Ao contrário da face ocidental – que é mais auto-orientada e individualista – a face chinesa é mais orientada para os outros e relacional. Em outras palavras é menos sobre o seu próprio orgulho pessoal ou ego, e mais sobre como se é visto por outros. Ao contrário da face ocidental, a face chinesa pode ser dada ou ganhada. Pode também ser retirada ou perdida.

Em geral as culturas ocidentais tendem a se concentrar no indivíduo como uma organização independente, auto-suficientes.
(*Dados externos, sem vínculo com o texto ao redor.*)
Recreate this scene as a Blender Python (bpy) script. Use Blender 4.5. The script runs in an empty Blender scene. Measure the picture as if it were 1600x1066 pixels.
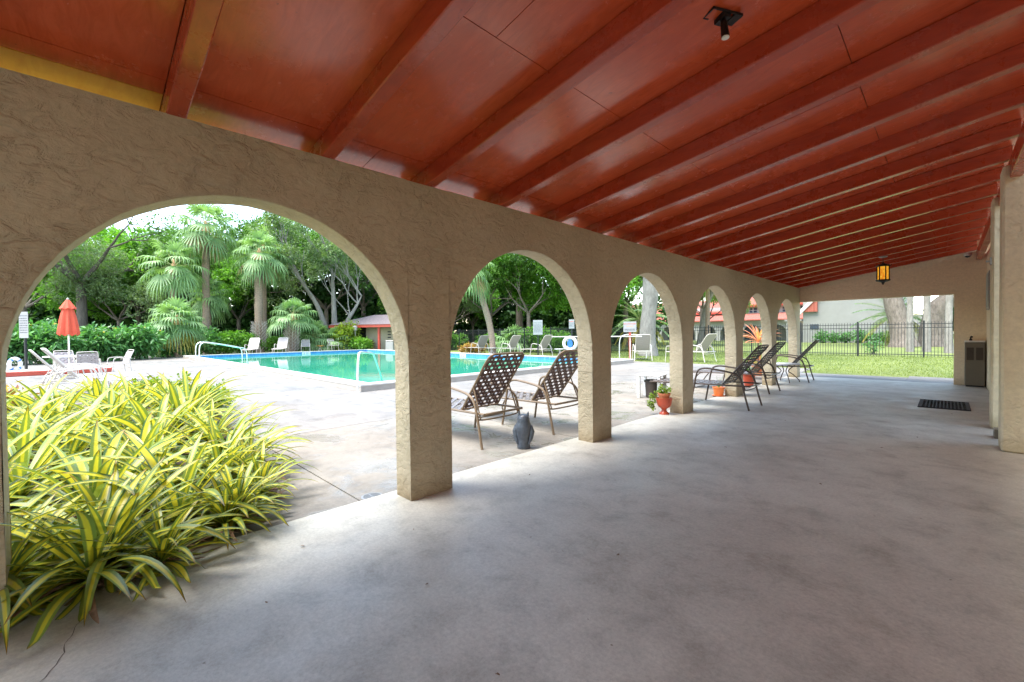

Na educação dos filhos o foco está em ajudá-los a desenvolver um forte senso de integridade pessoal e individualidade (a falta de auto-estima é freqüentemente apontada como mau comportamento).

Em contraste, por cerca de 4.000 anos tem minimizado o conceito de indivíduo e enfatizado a supremacia da família e de grupo. Tudo se resumia a trazer honra ao seu clã. Com a ênfase no coletivo, o senso de individuo é tão subjugado que praticamente não existia. Na verdade o individualismo era visto como imoral.

Sem entrar em categorias sociológicas, basta dizer que este fenômeno social da face tem muito a ver com os ensinamentos de Confúcio. Ele ensinou que se as pessoas fossem conduzidas com excelência e ensinadas a se colocar em seus devidos lugares por meio de práticas e papéis sociais, além de desenvolverem um sentimento de vergonha, eles se auto-ordenariam de forma harmoniosa.

Aqui percebemos que o outro lado de ganhar honra e respeito é evitar a vergonha. Por milhares de anos a China desenvolveu uma cultura baseada na vergonha contrastando com as outras culturas ocidentais, que são mais uma questão de consciência ou de culpa. De um modo geral os chineses se comportam adequadamente, geralmente para evitar a vergonha e o medo de perder a face não necessariamente está ligado ao fato de se sentirem mal com as próprias ações. Para muitos, vale tudo… Desde que não sejam pegos.

A vergonha neste sentido não é apenas algo puramente pessoal – novamente é algo baseado na sua rede de relacionamentos que atua como uma forma de controle social. Qualquer forma de vergonha originada da família, no clã ou de parentesco é encoberta. Totalmente diferente dos ocidentais, onde lavar a roupa suja de sua família em redes de televisão ao vivo é visto como socialmente aceitável.

Por outro lado, as culturas ocidentais se baseiam em termos de verdade e retidão (ser inocente e direito é o mais importante). Os ocidentais são ensinados a respeitar os fatos e objetividade. As leis teoricamente se aplicam igualmente a todos e nosso comportamento é algo que deve ser dirigido e regulado por nossas próprias consciências.

O sentimento ocidental de honra ou a sua face está intimamente ligado a sua integridade pessoal. Nós tendemos a admirar a integridade daqueles que enfrentam intransigentemente a verdade objetiva dos fatos, independente das conseqüências prejudiciais que podem acarretar. Perdoamos àqueles que assumem a responsabilidade de seus erros, desculpam-se e aprendem honestamente com os erros do passado.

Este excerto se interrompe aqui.